→ Scene script records
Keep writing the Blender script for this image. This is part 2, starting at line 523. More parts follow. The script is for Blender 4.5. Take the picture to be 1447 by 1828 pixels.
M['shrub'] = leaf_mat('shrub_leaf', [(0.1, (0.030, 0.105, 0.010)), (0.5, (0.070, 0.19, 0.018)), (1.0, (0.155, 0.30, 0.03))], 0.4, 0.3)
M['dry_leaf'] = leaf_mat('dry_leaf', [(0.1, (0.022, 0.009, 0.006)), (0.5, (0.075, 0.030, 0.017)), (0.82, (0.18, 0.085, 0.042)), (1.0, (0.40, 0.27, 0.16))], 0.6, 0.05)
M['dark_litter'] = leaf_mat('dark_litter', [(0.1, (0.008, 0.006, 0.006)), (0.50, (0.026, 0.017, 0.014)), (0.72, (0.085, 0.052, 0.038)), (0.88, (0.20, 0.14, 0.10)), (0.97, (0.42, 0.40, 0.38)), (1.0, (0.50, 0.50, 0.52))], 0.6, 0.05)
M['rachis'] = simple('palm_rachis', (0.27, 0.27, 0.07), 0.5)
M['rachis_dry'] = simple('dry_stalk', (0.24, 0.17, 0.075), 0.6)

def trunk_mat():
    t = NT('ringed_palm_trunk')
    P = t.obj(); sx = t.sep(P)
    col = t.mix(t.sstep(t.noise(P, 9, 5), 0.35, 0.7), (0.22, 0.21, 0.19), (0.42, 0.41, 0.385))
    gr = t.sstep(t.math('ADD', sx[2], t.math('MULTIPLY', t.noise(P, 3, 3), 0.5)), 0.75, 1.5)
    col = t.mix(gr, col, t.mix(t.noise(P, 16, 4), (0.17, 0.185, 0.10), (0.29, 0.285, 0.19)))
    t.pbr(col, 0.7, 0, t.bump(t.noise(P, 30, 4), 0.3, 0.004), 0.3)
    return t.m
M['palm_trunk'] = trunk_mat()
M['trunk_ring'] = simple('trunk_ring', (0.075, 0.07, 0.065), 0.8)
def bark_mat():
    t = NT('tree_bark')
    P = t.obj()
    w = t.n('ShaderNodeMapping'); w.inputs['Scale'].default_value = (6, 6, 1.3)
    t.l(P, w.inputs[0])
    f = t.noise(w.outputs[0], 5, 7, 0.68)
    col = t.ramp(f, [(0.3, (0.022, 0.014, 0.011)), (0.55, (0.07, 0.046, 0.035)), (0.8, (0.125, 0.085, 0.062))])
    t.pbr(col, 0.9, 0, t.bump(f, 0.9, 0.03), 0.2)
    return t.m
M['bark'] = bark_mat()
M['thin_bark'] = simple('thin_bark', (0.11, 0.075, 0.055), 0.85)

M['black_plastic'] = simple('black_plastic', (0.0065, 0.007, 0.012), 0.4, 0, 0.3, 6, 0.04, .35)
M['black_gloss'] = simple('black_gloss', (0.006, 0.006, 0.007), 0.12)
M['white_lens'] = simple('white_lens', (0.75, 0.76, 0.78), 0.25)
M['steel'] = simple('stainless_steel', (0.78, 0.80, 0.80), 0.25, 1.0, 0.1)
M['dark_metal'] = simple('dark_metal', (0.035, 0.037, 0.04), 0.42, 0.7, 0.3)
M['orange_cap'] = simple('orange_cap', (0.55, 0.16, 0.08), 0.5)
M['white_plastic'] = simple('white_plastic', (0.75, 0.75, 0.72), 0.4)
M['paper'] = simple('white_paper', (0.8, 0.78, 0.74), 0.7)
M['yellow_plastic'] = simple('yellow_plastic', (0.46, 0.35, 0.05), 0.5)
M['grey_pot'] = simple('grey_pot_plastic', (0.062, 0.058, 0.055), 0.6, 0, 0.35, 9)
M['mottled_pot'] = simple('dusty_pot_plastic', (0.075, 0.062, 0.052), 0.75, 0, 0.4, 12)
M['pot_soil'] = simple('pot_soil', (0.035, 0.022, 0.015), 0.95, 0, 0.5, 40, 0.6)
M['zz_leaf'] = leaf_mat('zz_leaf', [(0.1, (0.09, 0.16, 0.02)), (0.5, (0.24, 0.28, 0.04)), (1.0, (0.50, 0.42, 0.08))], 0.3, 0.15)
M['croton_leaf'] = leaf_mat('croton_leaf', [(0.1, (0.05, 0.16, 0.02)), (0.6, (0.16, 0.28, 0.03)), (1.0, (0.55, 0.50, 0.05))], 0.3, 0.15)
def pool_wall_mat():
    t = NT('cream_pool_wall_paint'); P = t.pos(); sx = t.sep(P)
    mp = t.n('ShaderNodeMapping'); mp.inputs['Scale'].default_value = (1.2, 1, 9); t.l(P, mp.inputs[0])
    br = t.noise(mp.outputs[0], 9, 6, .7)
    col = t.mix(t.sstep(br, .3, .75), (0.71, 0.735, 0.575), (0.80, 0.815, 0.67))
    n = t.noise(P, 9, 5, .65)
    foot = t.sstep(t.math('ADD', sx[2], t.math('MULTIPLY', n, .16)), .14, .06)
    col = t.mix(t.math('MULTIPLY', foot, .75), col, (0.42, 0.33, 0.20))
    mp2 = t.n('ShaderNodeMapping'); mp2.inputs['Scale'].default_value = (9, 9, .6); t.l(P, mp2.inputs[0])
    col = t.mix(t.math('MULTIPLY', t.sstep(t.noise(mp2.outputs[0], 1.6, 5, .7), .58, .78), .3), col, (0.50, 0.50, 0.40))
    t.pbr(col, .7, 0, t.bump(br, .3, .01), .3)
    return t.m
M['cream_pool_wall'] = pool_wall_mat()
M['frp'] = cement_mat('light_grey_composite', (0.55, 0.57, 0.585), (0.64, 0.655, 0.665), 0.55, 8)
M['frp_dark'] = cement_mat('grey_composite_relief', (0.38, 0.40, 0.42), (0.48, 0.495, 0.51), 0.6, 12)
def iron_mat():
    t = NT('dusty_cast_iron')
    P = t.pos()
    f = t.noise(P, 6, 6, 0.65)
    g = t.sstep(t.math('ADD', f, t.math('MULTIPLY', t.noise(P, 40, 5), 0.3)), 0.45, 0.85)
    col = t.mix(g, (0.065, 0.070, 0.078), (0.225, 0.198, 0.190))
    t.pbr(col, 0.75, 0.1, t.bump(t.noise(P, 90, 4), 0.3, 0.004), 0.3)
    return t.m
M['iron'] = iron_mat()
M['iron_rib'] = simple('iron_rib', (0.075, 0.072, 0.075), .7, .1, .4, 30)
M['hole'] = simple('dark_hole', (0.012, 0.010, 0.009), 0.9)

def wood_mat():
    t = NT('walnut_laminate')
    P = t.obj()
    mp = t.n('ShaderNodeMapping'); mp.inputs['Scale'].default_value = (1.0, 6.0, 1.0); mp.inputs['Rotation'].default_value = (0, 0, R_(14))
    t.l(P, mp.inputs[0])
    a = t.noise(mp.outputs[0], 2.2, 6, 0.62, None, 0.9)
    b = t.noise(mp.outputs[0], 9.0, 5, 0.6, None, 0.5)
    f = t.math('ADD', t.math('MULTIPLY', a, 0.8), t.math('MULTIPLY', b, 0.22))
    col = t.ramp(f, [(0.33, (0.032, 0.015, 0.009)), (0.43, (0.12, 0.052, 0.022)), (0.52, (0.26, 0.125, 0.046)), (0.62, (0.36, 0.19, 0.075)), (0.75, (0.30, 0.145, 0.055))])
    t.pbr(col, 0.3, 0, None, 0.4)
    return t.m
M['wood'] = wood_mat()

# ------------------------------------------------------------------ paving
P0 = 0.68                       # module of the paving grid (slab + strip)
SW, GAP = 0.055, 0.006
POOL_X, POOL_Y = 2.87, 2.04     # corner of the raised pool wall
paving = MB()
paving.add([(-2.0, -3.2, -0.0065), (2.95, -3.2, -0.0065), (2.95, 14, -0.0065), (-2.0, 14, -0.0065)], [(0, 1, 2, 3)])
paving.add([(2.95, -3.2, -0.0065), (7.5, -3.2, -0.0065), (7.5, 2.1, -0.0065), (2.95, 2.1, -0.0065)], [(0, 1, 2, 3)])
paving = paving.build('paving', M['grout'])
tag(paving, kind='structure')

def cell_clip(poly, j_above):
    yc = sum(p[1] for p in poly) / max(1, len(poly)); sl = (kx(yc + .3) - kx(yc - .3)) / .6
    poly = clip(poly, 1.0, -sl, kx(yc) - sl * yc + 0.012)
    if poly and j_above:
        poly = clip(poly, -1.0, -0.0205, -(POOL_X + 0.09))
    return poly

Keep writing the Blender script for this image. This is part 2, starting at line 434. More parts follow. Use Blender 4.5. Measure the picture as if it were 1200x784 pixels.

→ Problem to work on
Everything from the first line above up to and including the line that contains "M['rachis_dry'] = simple('dry_stalk', (0.24, 0.17, 0.075), 0.6)" should be printed exactly; please print only that.

→ Full solution
Keep writing the Blender script for this image. This is part 2, starting at line 523. More parts follow. The script is for Blender 4.5. Take the picture to be 1447 by 1828 pixels.
M['shrub'] = leaf_mat('shrub_leaf', [(0.1, (0.030, 0.105, 0.010)), (0.5, (0.070, 0.19, 0.018)), (1.0, (0.155, 0.30, 0.03))], 0.4, 0.3)
M['dry_leaf'] = leaf_mat('dry_leaf', [(0.1, (0.022, 0.009, 0.006)), (0.5, (0.075, 0.030, 0.017)), (0.82, (0.18, 0.085, 0.042)), (1.0, (0.40, 0.27, 0.16))], 0.6, 0.05)
M['dark_litter'] = leaf_mat('dark_litter', [(0.1, (0.008, 0.006, 0.006)), (0.50, (0.026, 0.017, 0.014)), (0.72, (0.085, 0.052, 0.038)), (0.88, (0.20, 0.14, 0.10)), (0.97, (0.42, 0.40, 0.38)), (1.0, (0.50, 0.50, 0.52))], 0.6, 0.05)
M['rachis'] = simple('palm_rachis', (0.27, 0.27, 0.07), 0.5)
M['rachis_dry'] = simple('dry_stalk', (0.24, 0.17, 0.075), 0.6)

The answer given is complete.